The Egyptian government has summoned two leading reformist judges to a disciplinary hearing that could see them fired for alleging that last year's elections were fraudulent. The fate of the judges is seen as a key indicator of the state of Egypt's democratic reforms.

The two judges from Egypt's highest court of appeals, Hesham El-Bastawisy and Mahmoud Mekki, are facing disciplinary hearings for allegedly harming the reputation of the judiciary. But both judges see it as a thinly veiled effort to silence their criticism of the government.

In an interview with VOA, Judge Bastawisy said he sees the move to discipline and possibly fire him as evidence that the government is cracking down on advocates of reform.
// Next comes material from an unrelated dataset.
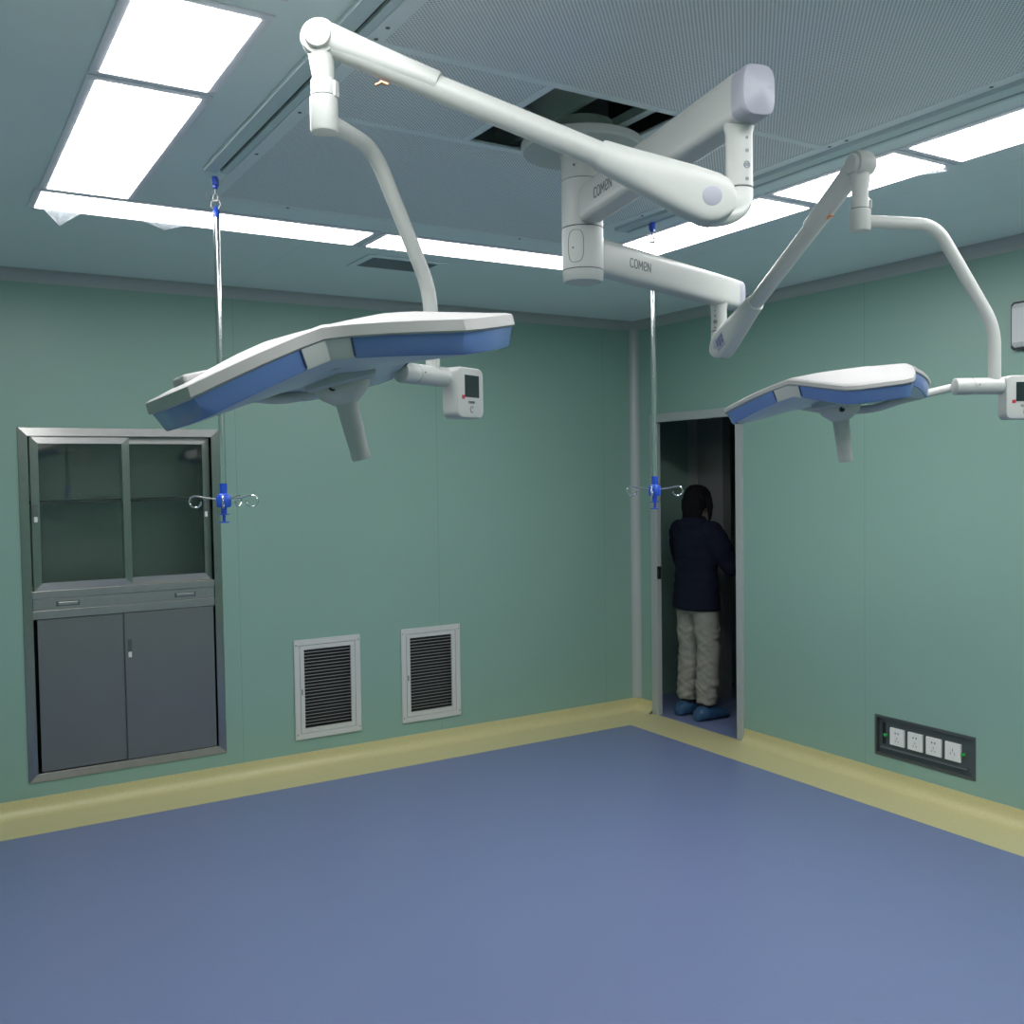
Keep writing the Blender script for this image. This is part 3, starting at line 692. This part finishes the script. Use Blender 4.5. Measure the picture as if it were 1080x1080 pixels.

He says anyone who talks about real reform in Egypt is turned into a defendant, especially if his words start to reach people.

The Justice Ministry has not issued any public statements on the matter, but ministry officials confirm to news agencies that a disciplinary hearing is scheduled. It is not clear when it will be held.
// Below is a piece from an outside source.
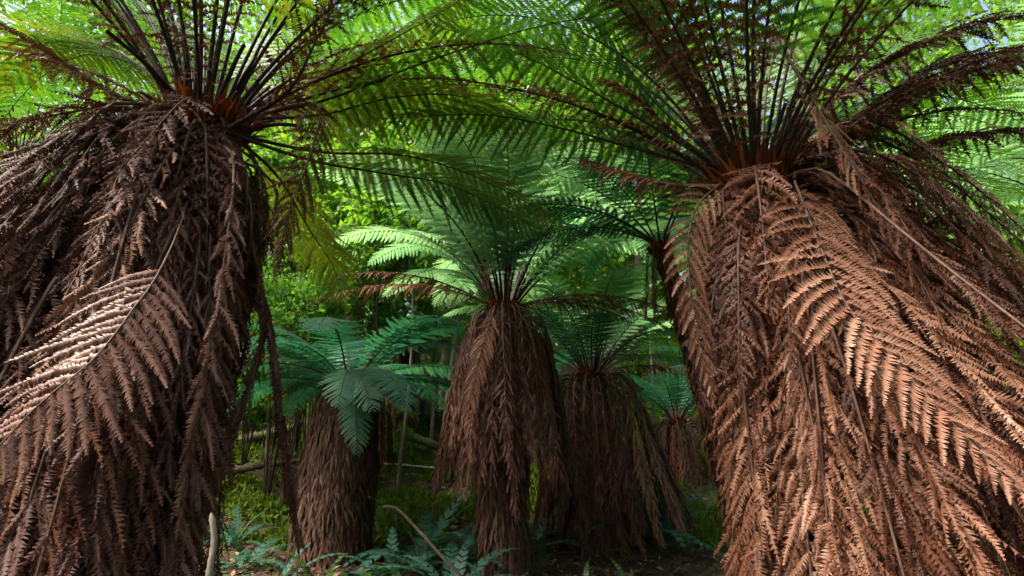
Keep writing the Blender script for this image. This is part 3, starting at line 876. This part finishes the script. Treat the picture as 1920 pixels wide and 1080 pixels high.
# ---- slender leaning fern between the far fern and the large right one
cN = at(1238, 455, 3.3)
bN = at(1410, 960, 3.3)
NF, tN = fern_root('slender dark leaning tree fern trunk beside the rusty skirt', cN, lean=(cN[0] - bN[0], 0.0), radii=(0.11, 0.08, 0.065, 0.06), chips=1300, chipsize=(0.03, 0.09), hair=0.08)
for k in range(13):
    place(NF, tN, 'mid_teal', k * 2.399 + 2.5, int(rng.choice([1, 2, 3, 3])), rng.uniform(0.75, 0.95), r=0.01)
place(NF, tN, 'mid_teal', math.pi - 0.2, 2, 0.9)
place(NF, tN, 'mid_green', math.pi + 0.2, 3, 0.8)
for k in range(5):
    place(NF, tN, 'skirt_mid', rng.uniform(0, 6.28), None, 0.5, r=-0.04, name='dead_frond')

# ---- more ferns further back, mostly hidden
for (x, y, d), lab, key, sc in (
        ((2060, 400, 4.0), 'tree fern sending bright fronds in at the right edge', 'mid_green', 1.25),
        ((40, 300, 4.4), 'tree fern with bright fronds peeping out behind the upper left skirt', 'near_green', 0.9),
        ((765, 655, 7.6), 'small blue green tree fern among the far trunks', 'mid_teal', 0.8),
        ((1480, 560, 7.0), 'tree fern hidden behind the lit rusty skirt', 'mid_green', 1.1)):
    cc = at(x, y, d)
    T_, tt_ = fern_root(lab, cc, radii=(0.2, 0.16, 0.14, 0.12), chips=300, hair=0.12)
    for k in range(18):
        place(T_, tt_, key, k * 2.399 + x, int(rng.choice([0, 1, 2, 2, 3, 3])), sc * rng.uniform(0.85, 1.05), r=0.03)
    if x == 2060:
        for pts in ([(x, y, d), (1930, 300, 3.5), (1780, 330, 3.1), (1640, 400, 2.8)], [(x, y, d), (1950, 220, 3.7), (1800, 200, 3.4), (1650, 250, 3.1)],
                    [(x, y, d), (1950, 400, 3.5), (1820, 440, 3.1), (1720, 520, 2.8)]):
            own_frond(T_, P3(pts), M['green'], M['stalk'], **GK)
    for k in range(10):
        place(T_, tt_, 'skirt_mid', face_az(cc) + rng.uniform(-2, 2), None, 1.0, dz=-0.05, name='dead_frond')

# ------------------------------------------------------------------ ground ferns
def simple_frond(name, L, W, e0, e1, leaf, stalk, n_p=22, drift=0.0):
    P, _ = resample(arc_path(L, e0, e1, 1.2, drift, r0=0.01), 40)
    T = nrm(np.gradient(P, axis=0))
    side = np.array((0, 1.0, 0))
    S = nrm(side[None] - (T @ side)[:, None] * T)
    N = np.cross(T, S)
    s = np.linspace(0.12, 0.99, n_p)
    t = (s - 0.12) / 0.88
    prof = (t + 0.12) ** 0.5 * (1.03 - t) ** 0.7
    prof /= prof.max()
    ix = np.clip((s * 39).astype(int), 0, 39)
    V, Fq, Ft, vr = [], [], [], []
    k = 0
    hw = L / n_p * 0.46
    for sg in (1, -1):
        for i, tt in zip(range(n_p), t):
            p, T_, S_, N_ = P[ix[i]], T[ix[i]], S[ix[i]], N[ix[i]]
            d = S_ * sg * math.sin(R(74 - 25 * tt)) + T_ * math.cos(R(74 - 25 * tt)) + N_ * 0.12
            l_ = W * prof[i] * rng.uniform(0.92, 1.06)
            m1 = p + d * l_ * 0.5
            tip = p + d * l_ * 0.97 + T_ * l_ * 0.18 - UP * l_ * 0.15
            V += [p - T_ * hw * 0.8, p + T_ * hw * 0.8, m1 + T_ * hw * 0.95, m1 - T_ * hw * 0.75, tip]
            Fq.append((k, k + 1, k + 2, k + 3) if sg < 0 else (k + 3, k + 2, k + 1, k)); Ft.append((k + 3, k + 2, k + 4) if sg < 0 else (k + 4, k + 2, k + 3)); k += 5
            vr += [rng.random()] * 5
    return mesh_np(name, np.array(V), [(np.array(Fq), 0), (np.array(Ft), 0)], [leaf], vr), stalk_mesh(name + '_stalk', P, 0.004, 0.001, stalk, 4)


GF = {}
for key, leaf in (('blech', M['blech']), ('lush', M['lush'])):
    GF[key] = [simple_frond('ground_frond', 0.6, 0.075, a, b, leaf, M['stalkgreen'], 26, dr) for a, b, dr in ((75, 20, 10), (60, -10, -12), (45, -30, 8), (28, -40, -10))]


def ground_fern(x, y, d, label, key='blech', n=13, sc=1.0, group='ground ferns'):
    p = at(x, y, d)
    z = float(ground_z(p[0], p[1]))
    root = thing('ground_fern', label, 'fern', (p[0], p[1], z), group)
    sc *= 1.2 if key == 'blech' else 0.95
    for k in range(n):
        pair = GF[key][rng.integers(4)]
        s = sc * rng.uniform(0.75, 1.1)
        put_frond(root, pair, 0.0, k * 2.399 + x, s)
    return root


for a in ((800, 960, 4.1, 'large blue green ground fern with broad upright fronds between two trunks', 'blech', 16, 1.05),
          (850, 1040, 3.4, 'low blue green ground fern at the foot of the middle trunk', 'blech', 11, 0.75),
          (885, 1000, 3.9, 'ground fern tucked against the bare middle trunk', 'blech', 10, 0.7),
          (1240, 985, 4.6, 'blue green ground fern under the distant conical skirt', 'blech', 14, 1.0),
          (1005, 960, 4.6, 'ground fern peeping out between the two brown skirts', 'blech', 9, 0.7),
          (790, 770, 8.0, 'ground fern on the far mossy slope below the thin pale trunk', 'blech', 12, 1.1),
          (440, 1035, 2.7, 'bright green ground fern beside the pale stick', 'lush', 11, 0.7),
          (345, 1065, 1.6, 'small bright ground fern at the foot of the dark skirt', 'lush', 9, 0.5),
          (600, 1070, 3.2, 'lush bright ground fern in front of the shaggy short trunk', 'lush', 14, 0.6),
          (680, 1075, 3.1, 'low lush fern right of the shaggy short trunk', 'lush', 13, 0.55),
          (760, 1070, 3.1, 'lush fern beside the arched fallen branch', 'lush', 12, 0.55),
          (455, 900, 4.5, 'pale ground fern near the foot of the dangling dead frond', 'blech', 9, 0.6),
          (520, 1050, 3.2, 'dark ground fern under the dangling dead frond', 'blech', 9, 0.6),
          (1180, 1065, 3.6, 'small yellow green fern on the litter below the long skirt', 'lush', 6, 0.45),
          (735, 1000, 3.7, 'blue green ground fern against the right side of the shaggy short trunk', 'blech', 11, 0.7),
          (930, 1060, 3.2, 'blue green ground fern in front of the bare middle trunk', 'blech', 8, 0.5),
          (470, 960, 3.9, 'blue green ground fern left of the shaggy short trunk', 'blech', 9, 0.6),
          (1095, 1075, 3.5, 'tiny green fern on bare litter at the bottom edge', 'lush', 6, 0.35)):
    ground_fern(*a)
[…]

Both of the judges are deputy heads of Egypt's highest appeals court, the Court of Cassation.

Egypt's judges were responsible for overseeing last year's presidential and parliamentary elections, but they battled with the government over how much real authority they would have. Afterward, the Judges Club claimed there was significant electoral fraud, and accused some members of the judiciary of participating in it.

Judge Bastawisy says, "We call for their trial and holding them accountable for it, but unfortunately instead of trying those who committed the forgery and corruption, they are trying us for uncovering it."

The judiciary is seen as the only branch of Egypt's government with any real independence from President Hosni Mubarak, but human-rights groups say the judiciary is still subject to interference.

The battle for judicial independence in Egypt has not received as much international media attention as the street protests by other pro-democracy activists, but many Egyptian analysts see the issue as even more critical. It remains highly sensitive, though - so much so that one leading attorney and human-rights activist refused to speak on the record about it.

But Judge Bastawisy says the judges are getting lots of support.

He says not only judges are angry about this measure, it is the whole Egyptian nation. He says everyone is mad, and all the professional associations and civic groups know that the government's intention with this disciplinary hearing is silencing the judges and getting rid of anyone who calls for reform.

Earlier this month, the Judges Club refused to meet with the New York-based group Human Rights Watch. Club members said they were under intense government pressure to cancel the meeting.